Vroegbloeier en bijenvriend
“Ik ben en vroegbloeier. Als er nog nauwelijks iets bloeit verspreid ik al enorme wolken stuifmeel. Niet dat daar veel nageslacht uit voorkomt. Wij moeten het hebben van de stekken, de takken in de grond. Maar wie er echt baat hebben bij mijn zaad, zijn de solitaire bijen en de zweefvliegen. Die jongens en meiden zorgen voor het grootste deel van de bevruchtingen van planten. Als die geen plek meer hebben dan moeten jullie honger lijden. Ik houd van bijen en zij van mij. Mijn katjes verspreiden de zoetste honinglucht die je maar kunt bedenken. Daarmee lok ik die insecten. Ik deel graag mijn stuifmeel en nectar met mijn kleine vrienden.
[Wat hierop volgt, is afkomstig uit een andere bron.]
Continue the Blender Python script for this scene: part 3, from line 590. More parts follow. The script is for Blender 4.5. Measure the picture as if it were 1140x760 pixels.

Wilgenhoutboorder, alleen de naam al, is een vlinder die graag zijn eitjes op mijn bladeren legt. Daar komen dan vervolgens de allervetste en grootste rupsen uit die er in Nederland voorkomen. Monsters zijn het. Verder bied ik ruimhartig gastvrijheid aan allerlei zwerfvolk: vogels, marters, vleermuizen, die houden van mijn holle stammen.”